12.China claims that the European Union's determination of the "domestic industry" violates Articles 4.1 and 3.1 of the ADA. Particularly by not attending the limitation to the investigating authorities' discretion established on Articles 4.1(i) and 4.1(ii) of the ADA. Additionally, China claims that the European Union did not include domestic producers whose collective output of the like product constituted a major proportion of the total domestic production. Finally, China claims that the sample used by the European Union to determine the injury, is not a major proportion of the total domestic productions.
13.In response to these claims the European Union contends that they are flawed mainly because: pursuant to Article 4.1 of the ADA, it is possible to determine the domestic production through the identification of a "major proportion" of it. The European Union did this through sampling a percent, which in its view constitutes a "major proportion" of the domestic industry. The European Union also notes that Article 4.1 does not impose an obligation on sampled producers to represent a major proportion of total domestic production.

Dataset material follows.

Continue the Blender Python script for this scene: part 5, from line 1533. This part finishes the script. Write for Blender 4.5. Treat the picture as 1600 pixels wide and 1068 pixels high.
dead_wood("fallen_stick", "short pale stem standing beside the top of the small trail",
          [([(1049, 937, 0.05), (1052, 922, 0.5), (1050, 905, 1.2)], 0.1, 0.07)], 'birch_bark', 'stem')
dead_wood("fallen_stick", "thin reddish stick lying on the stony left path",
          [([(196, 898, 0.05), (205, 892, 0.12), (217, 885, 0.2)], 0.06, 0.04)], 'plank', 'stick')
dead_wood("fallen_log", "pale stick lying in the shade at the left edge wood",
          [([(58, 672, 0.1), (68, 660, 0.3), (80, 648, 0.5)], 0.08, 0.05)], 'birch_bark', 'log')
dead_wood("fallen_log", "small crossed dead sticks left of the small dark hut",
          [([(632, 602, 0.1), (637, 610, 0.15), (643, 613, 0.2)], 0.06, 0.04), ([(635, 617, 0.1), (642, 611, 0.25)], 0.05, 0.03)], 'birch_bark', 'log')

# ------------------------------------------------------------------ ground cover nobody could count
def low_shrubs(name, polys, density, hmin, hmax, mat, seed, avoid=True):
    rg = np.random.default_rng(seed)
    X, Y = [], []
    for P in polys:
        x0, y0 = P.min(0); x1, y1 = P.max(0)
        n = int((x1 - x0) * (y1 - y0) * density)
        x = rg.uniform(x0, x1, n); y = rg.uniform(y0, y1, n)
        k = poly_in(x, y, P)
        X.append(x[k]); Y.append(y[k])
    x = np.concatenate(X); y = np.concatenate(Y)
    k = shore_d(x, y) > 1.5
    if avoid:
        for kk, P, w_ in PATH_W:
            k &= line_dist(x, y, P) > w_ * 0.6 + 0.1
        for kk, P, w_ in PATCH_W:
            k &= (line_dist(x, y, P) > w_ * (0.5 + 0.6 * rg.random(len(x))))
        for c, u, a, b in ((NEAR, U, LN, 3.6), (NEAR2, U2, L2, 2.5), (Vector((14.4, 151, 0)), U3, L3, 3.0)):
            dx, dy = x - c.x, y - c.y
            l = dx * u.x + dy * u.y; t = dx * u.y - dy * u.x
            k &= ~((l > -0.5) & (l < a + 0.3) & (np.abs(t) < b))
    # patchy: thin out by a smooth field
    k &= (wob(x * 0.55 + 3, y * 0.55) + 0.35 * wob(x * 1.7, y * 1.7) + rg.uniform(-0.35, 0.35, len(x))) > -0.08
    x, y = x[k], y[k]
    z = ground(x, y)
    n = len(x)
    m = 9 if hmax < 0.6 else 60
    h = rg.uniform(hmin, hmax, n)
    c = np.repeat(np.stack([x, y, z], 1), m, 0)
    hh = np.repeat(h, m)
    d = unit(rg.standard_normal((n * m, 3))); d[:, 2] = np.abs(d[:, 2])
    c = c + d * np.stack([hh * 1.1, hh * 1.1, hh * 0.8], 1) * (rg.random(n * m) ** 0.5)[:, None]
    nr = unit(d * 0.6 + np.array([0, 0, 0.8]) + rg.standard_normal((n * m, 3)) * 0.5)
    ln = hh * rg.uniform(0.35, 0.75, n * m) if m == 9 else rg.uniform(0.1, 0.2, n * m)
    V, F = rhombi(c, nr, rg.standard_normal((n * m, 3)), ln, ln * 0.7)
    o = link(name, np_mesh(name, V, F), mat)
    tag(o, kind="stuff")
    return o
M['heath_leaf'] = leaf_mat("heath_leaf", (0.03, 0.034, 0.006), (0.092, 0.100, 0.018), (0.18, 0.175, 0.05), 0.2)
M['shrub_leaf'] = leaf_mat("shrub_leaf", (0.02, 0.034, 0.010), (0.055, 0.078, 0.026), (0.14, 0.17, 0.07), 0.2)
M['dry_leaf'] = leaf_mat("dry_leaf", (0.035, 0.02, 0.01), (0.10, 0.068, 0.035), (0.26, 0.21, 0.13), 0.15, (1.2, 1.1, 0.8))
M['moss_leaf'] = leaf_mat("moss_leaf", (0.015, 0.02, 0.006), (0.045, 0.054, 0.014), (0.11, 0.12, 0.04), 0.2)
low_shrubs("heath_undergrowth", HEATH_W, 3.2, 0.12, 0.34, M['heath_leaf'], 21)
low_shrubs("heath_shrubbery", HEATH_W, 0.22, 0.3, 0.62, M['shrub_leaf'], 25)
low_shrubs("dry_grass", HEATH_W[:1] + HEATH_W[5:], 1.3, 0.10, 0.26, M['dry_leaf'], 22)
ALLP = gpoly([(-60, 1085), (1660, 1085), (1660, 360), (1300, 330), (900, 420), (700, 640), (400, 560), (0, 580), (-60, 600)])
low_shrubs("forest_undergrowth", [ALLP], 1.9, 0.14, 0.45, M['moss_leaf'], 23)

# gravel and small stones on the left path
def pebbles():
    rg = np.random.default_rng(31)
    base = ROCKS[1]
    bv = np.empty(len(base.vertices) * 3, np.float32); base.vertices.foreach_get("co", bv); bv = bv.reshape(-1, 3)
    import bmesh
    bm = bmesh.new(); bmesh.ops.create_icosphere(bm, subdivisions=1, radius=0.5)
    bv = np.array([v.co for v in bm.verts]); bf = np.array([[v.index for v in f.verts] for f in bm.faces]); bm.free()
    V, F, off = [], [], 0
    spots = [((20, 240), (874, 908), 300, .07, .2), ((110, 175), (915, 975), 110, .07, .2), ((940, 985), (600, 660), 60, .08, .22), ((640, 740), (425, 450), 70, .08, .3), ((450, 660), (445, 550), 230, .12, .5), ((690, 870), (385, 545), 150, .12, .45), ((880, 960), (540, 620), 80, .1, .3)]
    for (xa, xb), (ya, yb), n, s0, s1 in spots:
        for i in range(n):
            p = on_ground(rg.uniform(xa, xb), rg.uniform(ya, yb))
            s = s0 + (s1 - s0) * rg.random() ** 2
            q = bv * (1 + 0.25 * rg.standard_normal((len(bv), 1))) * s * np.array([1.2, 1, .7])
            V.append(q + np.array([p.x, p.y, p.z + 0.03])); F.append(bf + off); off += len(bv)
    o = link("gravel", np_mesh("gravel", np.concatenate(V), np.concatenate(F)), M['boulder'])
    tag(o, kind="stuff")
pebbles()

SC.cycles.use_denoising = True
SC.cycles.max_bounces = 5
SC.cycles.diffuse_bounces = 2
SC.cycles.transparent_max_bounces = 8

14.Colombia shares the interpretation of the European Union when considering that the purpose of Article 4.1 of the ADA is to ensure that the domestic industry is defined in such a way that either all eligible producers (domestic industry as a whole) are included or those producers that represent "a major proportion" of the eligible domestic production. It is Colombia's view that for the purposes of the injury determination in an investigation, the national authorities should interpret the concept of "domestic industry" according to both articles 3.1 and 4.1 of the ADA; however this does not prevent authorities of sampling during an investigation, bearing in mind that such sampling is sufficiently representative of the domestic industry. In this regard, it is required from the authorities to perform both the investigation, and the injury determination in an objective manner based on positive evidence. In the context of Articles 3.1 and 4.1 of the ADA, this means that the decisions taken during these stages should be justifiable and credible.